Des forces complexes sont à l’œuvre dans la société égyptienne. La population n’est pas dupe des leçons que prétend lui donner l’État. Il n’est pas sûr que l’abominable ère de Sally que tentent de dépeindre les islamistes ait beaucoup de signification pour la plupart des Égyptiens. Ceux qui militent pour la démocratie et les droits de l’homme, malgré la mauvaise passe qu’ils traversent, font le compte des progrès accomplis depuis dix ans. Dans le scénario de Tom et Jerry qu’ils jouent avec l’État ils gardent l’espoir de gagner, comme la souris, grâce à son intelligence, expliquait en février 2002 au Cairo Times Muhammad Mandour, un psychiatre qui s’occupe des victimes de la torture, et qui passa lui-même entre les mains des officiers de la Sûreté de l’État. Le fondateur de gayegypt.com se dit que la récente publicité faite autour de l’homosexualité force aussi les Égyptiens à se poser des questions inhabituelles sur leur propre sexualité. Sally, qui est devenue une danseuse du ventre célèbre dans les cabarets, s’est beaucoup produite dans les journaux. Elle s’est mariée, et à présent elle refuse toutes les photos parce que son mari est jaloux, et qu’elle tient à préserver leur bonheur.

Notes

[1Les hadiths sont des préceptes de Mahomet, traditions orales fixées au IXe siècle en un recueil appelé Sunna (Tradition). Les prescriptions de la Sunna et du Coran rassemblées sont la source de la Charî’a, la loi.

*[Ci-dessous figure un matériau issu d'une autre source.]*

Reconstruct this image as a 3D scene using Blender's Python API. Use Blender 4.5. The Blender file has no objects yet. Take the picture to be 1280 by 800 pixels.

[2Un exemple : en 2000, un ouvrage publié par l’université, Le Crime et la délinquance juvénile, a été retiré de la vente et son auteur traduit en conseil de discipline, suite à une dénonciation faite dans la presse par les parents des étudiants, choqués par les expressions vulgaires et les mots obscènes qui se trouvaient dans les procès-verbaux d’interrogatoires contenus dans le livre.

[3Al-Ahrâm al-arabî, 10 juin 2001

[4Al-Hayat, 11 janvier 2001

[5À l’exception de la presse anglophone (Cairo Times, Al Ahram Weekly...).

[6Créées en 1958 dans la mouvance de la crise de Suez, les cours de Sûreté de l’État, destinées aux crimes politiques, ont vu leur statut provisoire devenir permanent en 1980. Elles traitent de la violation des lois sur la protection de l’unité nationale et de la paix sociale. Dans les vingt dernières années elles furent surtout utilisées contre les Islamistes, depuis les Frères musulmans jusqu’aux groupes terroristes comme la Gamaa Al Islamiya ou le Jihad Islamique.

[7La torture est monnaie courante dans les prisons égyptiennes. Les organisations de défense des droits de l’homme mènent un combat difficile contre ces pratiques, dont leurs fondateurs furent bien souvent les victimes. Mais les choses ne semblent pas près d’évoluer : la devise « La police est au service du peuple » au fronton des postes de police vient d’être remplacée par : « Le peuple et la police sont au service de la patrie. »

[8Voir les analyses de J.-N. Ferrié : « Censure et sens commun en Égypte » in Égypte - Monde arabe, éd. Cedj 2000.